Sean Aurigemma, an analyst with BT Alex. Brown, has initiated coverage of the mortgage giants Fannie Mae and Freddie Mac and has taken over coverage of Countrywide Credit Industries, all with "buy" recommendations.

In a research report last week, Mr. Aurigemma called these stocks "attractive, relatively conservative vehicle(s) to invest in the growing market for residential home loans."

Fannie Mae and Freddie Mac buy loans from mortgage bankers and bundle them into securities, which are sold to investors.

They also hold large portfolios of mortgages and mortgage-backed securities. Countrywide, of Calabasas, Calif., is the largest independent mortgage banker in the nation.

"The fundamentals of the U.S. mortgage sector remain near-perfect due to low interest rates and inflation, rising incomes, and other macroeconomic factors," Mr. Aurigemma wrote.

The analyst said Countrywide, Fannie, and Freddie allow investors to reap the benefits of the continuing home loan boom without subjecting themselves to the earnings volatility experienced by smaller home equity companies. Although the smaller companies may grow faster, Fannie, Freddie, and Countrywide are more reliable, with established brand names and proven track records, he said.

The secondary-marketing "duopoly" of Fannie and Freddie dominates an industry that is growing 6% to 8% each year, he said. Countrywide, he said, has "scarcity value" as one of the few independent mortgage banking companies left.

Because Countrywide focuses on mortgages, it can "take share in the product from the less-focused players." Though banks tend to use profits from their better-performing operations to subsidize their weaker areas, "category killers" such as Countrywide reinvest all their capital in their core businesses, he said.
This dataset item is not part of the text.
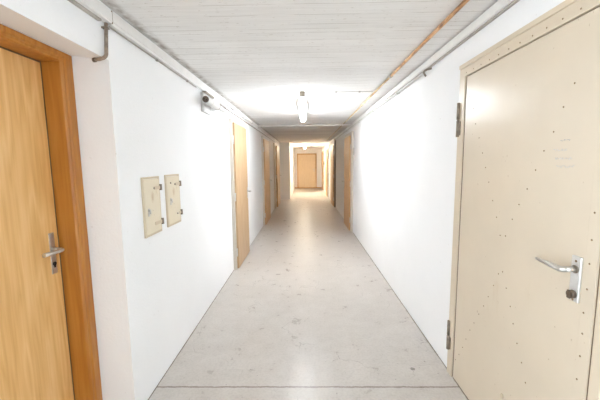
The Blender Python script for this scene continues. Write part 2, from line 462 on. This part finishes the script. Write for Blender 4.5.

Mr. Aurigemma said Countrywide's strategy of maintaining a large servicing portfolio and an active origination business-known as the "macro hedge"-helps it maintain "a more stable and predictable earnings stream and less interest rate sensitivity."

Countrywide's origination business is well balanced among retail, wholesale, and correspondent production, he said, and it has the opportunity to dominate "the fourth or emerging channel," the Internet. Countrywide, he said, is "well positioned, because it already has a significant presence on the Net and its investment in its brands should pay dividends in that medium."